ニッケイ新聞 2007年11月10日付け
世界貿易機関(WTO)でブラジル代表は八日、同機関の調停委員会(OSC)へ米政府が過去一九九九年から二〇〇五年の六年間、農業生産者に支払った農業補助金の内容を調査するよう要請したとBBC通信が報じた。これは、WTOが設定した農業補助金の上限を超過していることを証明するため。
ブラジル外務省の理解では、米政府がWTO制限枠を年間百九十億ドルも超過したと見ている。二〇〇七年八月行われた伯米合同会議で、政府は米政府の傍若無人な農業補助金制度にブラジルが対抗する力はないし、ブラジルの農業生産者から失望感を払拭することもできないと抗議した。

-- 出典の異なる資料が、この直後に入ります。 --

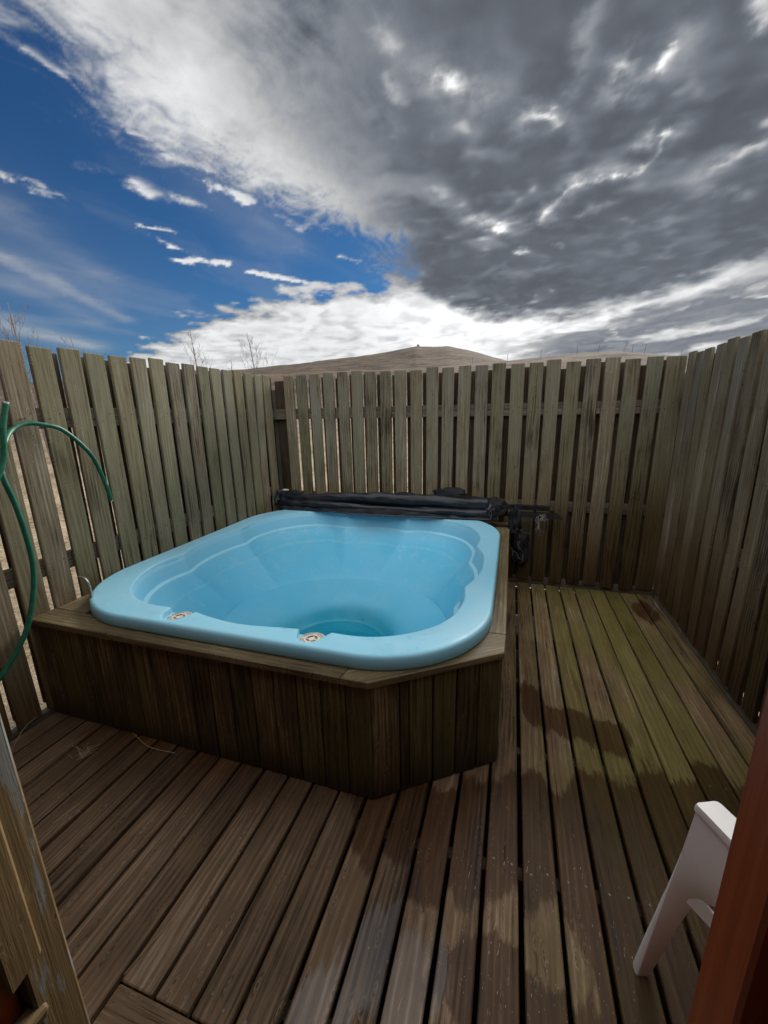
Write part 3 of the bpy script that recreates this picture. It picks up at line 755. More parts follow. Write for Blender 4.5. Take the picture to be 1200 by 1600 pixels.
# ------------------------------------------------------------------ fences
def fence(name, label, origin, U, T, starts, w, length, back_starts, rails, posts, top=1.98, z0=0.035):
    """U runs along the fence, T points from the inner face outwards"""
    t = thing(name, label, 'fence', loc=tuple(origin), group='slatted timber fences round the deck')
    O, U, T = (np.array(a, float) for a in (origin, U, T)); Z = np.array([0, 0, 1.0])
    b = Boards()
    for s_ in starts:
        ww = w if not isinstance(s_, tuple) else s_[1]; s0 = s_ if not isinstance(s_, tuple) else s_[0]
        b.add(O + U * s0 + T * rng.normal() * 0.001 + Z * (z0 + rng.normal() * 0.004), U, T, Z, ww + rng.normal() * 0.0012, 0.022, top - z0 + rng.normal() * 0.005, ch=0.0035, seg=6, bow=0.0036)
    b.build('front_slats', M_FENCE, t)
    b = Boards()
    for s0 in back_starts:
        b.add(O + U * s0 + T * 0.067 + Z * (z0 + 0.01), U, T, Z, w + rng.normal() * 0.002, 0.020, top - 0.045 - z0 + rng.normal() * 0.012, ch=0.003, seg=3, bow=0.002)
    b.build('back_slats', M_BACK, t)
    for (ra, rb) in rails:
        hz = (rb[1] - rb[0])
        r = Boards()
        n_ = 2 if hz > 0.09 else 1
        for q in range(n_):
            r.add(O + U * ra[0] + T * (0.0225 + 0.001 * q) + Z * (rb[0] + q * hz / n_), Z, T, U, hz / n_ - 0.001, 0.0435, ra[1] - ra[0], ch=0.003)
        r.build('rail', M_RAIL, t)
    nv, nf = [], []
    for s_ in starts:
        s0 = s_[0] if isinstance(s_, tuple) else s_
        for (ra, rb) in rails[:2]:
            for du, dz_ in ((0.24, 0.3), (0.76, 0.68)):
                c_ = O + U * (s0 + w * du + rng.normal() * 0.004) - T * 0.0012 + Z * (rb[0] + (rb[1] - rb[0]) * dz_ + rng.normal() * 0.006)
                b0 = len(nv)
                for q in range(6):
                    a_ = q * math.pi / 3; nv.append(tuple(c_ + U * math.cos(a_) * 0.0045 + Z * math.sin(a_) * 0.0045))
                nf.append(tuple(b0 + q for q in range(6)))
    tag(mesh_obj('nail_heads', nv, nf, M_NAIL, t), kind='stuff')
    for s0 in posts:
        p = Boards(); p.add(O + U * s0 + T * 0.088 + Z * -0.4, U, T, Z, 0.09, 0.09, 2.25, ch=0.004); p.build('post', M_RAIL, t)
    return t
# left fence: inner face X = -2.37, runs along +Y
ls = [1.560 + 0.148 * k for k in range(-8, 15)]
lb = [s0 + 0.113 - 0.066 + (0.028 if s0 < 1.5 else 0.002) + max(0, min(0.03, (s0 - 1.9) * 0.06)) for s0 in ls]
lb = [s0 + 0.043 if s0 < 1.75 else s0 + 0.075 for s0 in ls]
lb = [s0 + 0.14 if i >= 10 else q for i, (s0, q) in enumerate(zip(ls, lb))]
lb[8] = 1.736 - 0.113; lb[9] = 1.777 + 0.004
lb = [s0 - 0.02 if i < 7 else s0 for i, s0 in enumerate(lb)]
fence('slat_fence', 'slatted timber fence along the left side behind the green hose', (XL, 0, 0), (0, 1, 0), (-1, 0, 0), ls, 0.115, 0, lb,
      [((0.35, 3.80), (1.552, 1.66)), ((0.35, 3.80), (0.765, 0.860)), ((0.35, 3.80), (-0.06, 0.02))], (0.55, 2.62, 3.72))
# back fence: inner face Y = 3.788, runs along +X
bs_ = [-2.240, -2.095, -1.953, -1.801, -1.651, -1.505, -1.368, -1.215, -1.073, -.921, -.773, -.628, -.481, -.337, -.192, -.039, .109, .244, .395, .542, .681, .821, .974, (1.104, 0.131)]
bb = [s0 + (0.102 if s0 < -0.75 else 0.090) for s0 in bs_[:-1]]
fence('slat_fence', 'slatted timber fence along the back behind the rolled black cover', (0, YB, 0), (1, 0, 0), (0, 1, 0), bs_, 0.109, 0, [-2.385] + bb,
      [((-2.40, 1.30), (1.548, 1.655)), ((-2.40, 1.30), (0.705, 0.795)), ((-2.40, 1.30), (-0.05, 0.052))], (-2.47, -0.55, 1.26))
# right fence: inner face X = 1.235
rsx = [3.665 - 0.1465 * k for k in range(0, 22)]
fence('slat_fence', 'slatted timber fence along the right side beside the open deck', (XR, 0, 0), (0, 1, 0), (1, 0, 0), rsx, 0.107, 0, [s0 - 0.075 for s0 in rsx],
      [((0.35, 3.785), (1.548, 1.655)), ((0.35, 3.785), (0.705, 0.795)), ((0.35, 3.785), (-0.05, 0.03))], (0.6, 2.2, 3.70))

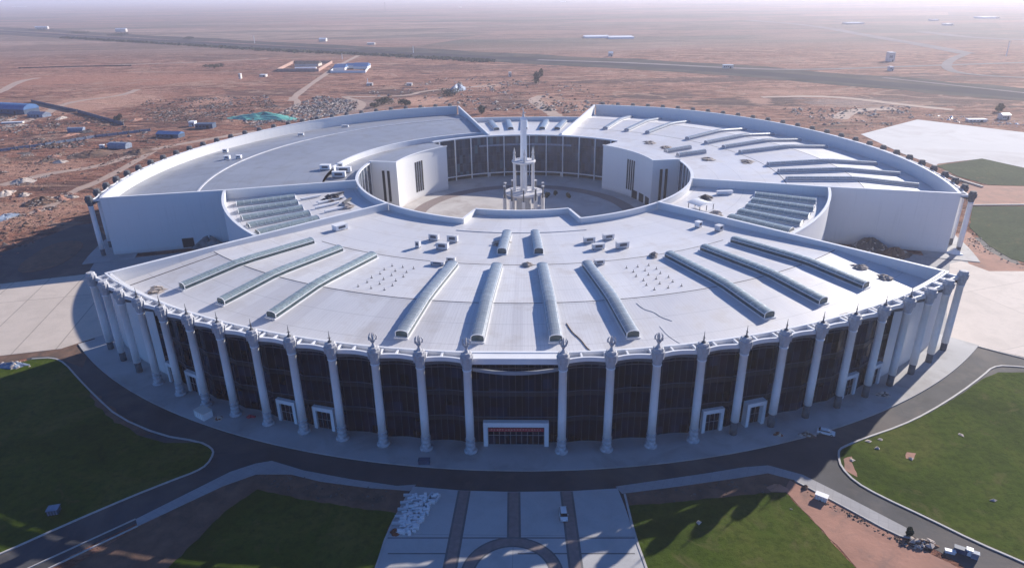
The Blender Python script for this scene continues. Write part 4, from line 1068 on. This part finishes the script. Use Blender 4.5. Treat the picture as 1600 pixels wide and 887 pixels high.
tree(634, 166, 26, 8, 'leaf', 'dark bush right of the pair behind the left rear wing', 3)
tree(585, 168, 20, 6, 'leafdry', 'olive bush in front of the broad dark bush', 4)
tree(335, 108, 34, 9, 'leaf', 'wide dark bush alone on the red plain', 5)
tree(838, 130, 12, 15, 'leafdry', 'tall pale tree above the monument spire', 6)
tree(845, 120, 9, 11, 'leafdry', 'slender tree behind the tall one above the monument', 26)
tree(753, 178, 14, 9, 'leaf', 'bush behind the left corner of the back roof', 7)
tree(702, 150, 46, 9, 'leaf', 'long bush row end beside the sandy clearing', 8)
tree(1420, 836, 8, 2.2, 'leaf', 'small dark shrub at the end of the right pavement strip', 9)
tree(1560, 175, 14, 8, 'leafdry', 'pale bush beyond the white concrete field', 10)
tree(128, 54, 40, 14, 'leaf', 'hazy wood clump far left beyond the highway', 11); tree(66, 50, 40, 12, 'leaf', 'hazy wood clump leftmost beyond the highway', 12)
tree(190, 58, 34, 14, 'leaf', 'hazy wood clump third from the left along the highway', 13); tree(295, 62, 16, 9, 'leaf', 'small hazy bush on the highway edge', 14)
for i, (x, y, lb) in enumerate(((868, 306, 'brown shrub in the court right of the monument'), (888, 309, 'reddish shrub rightmost in the court'), (855, 309, 'grey green shrub close to the monument in the court'))):
    tree(x, y, 9, 3.2, 'leafdry' if i < 2 else 'leaf', lb, 50+i, 'shrubs in the court')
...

カナダの農業生産者も同様の立場にあることで、OSCの設置要請は連名で行うことになった。伯加両国は十一月十九日、OSCを交えて会合を行い問題点の分析を行う。その分析結果が、十二月のWTO会議へ提出される。
WTOは、次回ドーハ・ラウンド(多国間交渉)で農業補助金のネックを主要議題として取り上げる意向だ。まず農業補助金を協議してから、第二段階として市場開放へ入る。米政府は、WTO裁決が下されたにも関わらず綿生産者補助金でWTO規定を守っていないことで、WTOがブラジルの言い分を優先する意向らしい。